Clearance of 11 US security agents in Colombia incident revoked

WASHINGTON, (Reuters) – The U.S. Secret Service said today it revoked the top security clearance of 11 agents and uniformed division personnel over alleged misbehaviour in Colombia, and the Pentagon said more of its personnel may have been involved than was first reported.

George Ogilvie, a Secret Service spokesman, said of the 11 agency personnel: “Pending investigation, their top secret clearance has been revoked.”

The 11 already had been put on administrative leave following alleged misconduct involving prostitutes, in an incident that marred President Barack Obama’s weekend trip to Colombia and brought unwelcome attention to the Secret Service.

Before Obama arrived on Thursday, some U.S. agents brought a number of prostitutes back to a beach front hotel in Cartagena near where the president was due to stay, according to a local police source, sparking a weekend of scandal.

Initial reports from Colombian police said that five U.S. military service members also were involved in the incident.

But Army Colonel Scott Malcom, a spokesman for U.S. Southern Command, said an interim investigating officer who began working to collect evidence in the case found information indicating more than five may be involved.

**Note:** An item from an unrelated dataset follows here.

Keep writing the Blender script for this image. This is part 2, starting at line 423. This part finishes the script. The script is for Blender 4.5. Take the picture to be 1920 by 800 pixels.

Pentagon spokesman George Little declined to say whether the service members involved were members of the Army, Navy, Air Force or Marines. But one Pentagon source said all four services were involved.

Little also declined to describe the nature of the service members’ role at the summit Obama was attending, saying only that “they were not associated with presidential security” and “they were performing a support mission to the U.S. Secret Service.”

The top U.S. military office, General Martin Dempsey, said that the service members had let Obama down by distracting from Obama’s meeting with Latin leaders in Cartagena, and had embarrassed the Pentagon’s top brass.

“We let the boss down because nobody’s talking about what went on in Colombia other than this incident,” Dempsey, the chairman of the Joint Chiefs of Staff, said at a news conference Monday with Defense Secretary Leon Panetta. “I can speak for myself and my fellow chiefs, we’re embarrassed by what occurred in Colombia.”

Panetta said General William Fraser, the head of Southern Command, had begun an investigation to determine the facts of the incident.

The Secret Service personnel were sent home, but the five members of the military service remained through the summit and finished their work, although they were confined to their rooms, officials said.

The only current charge against the five U.S. service members is that they violated curfew. That could mean they were not in their rooms when they should have been, or showed up late or had someone in their room who should not have been there, Malcom said.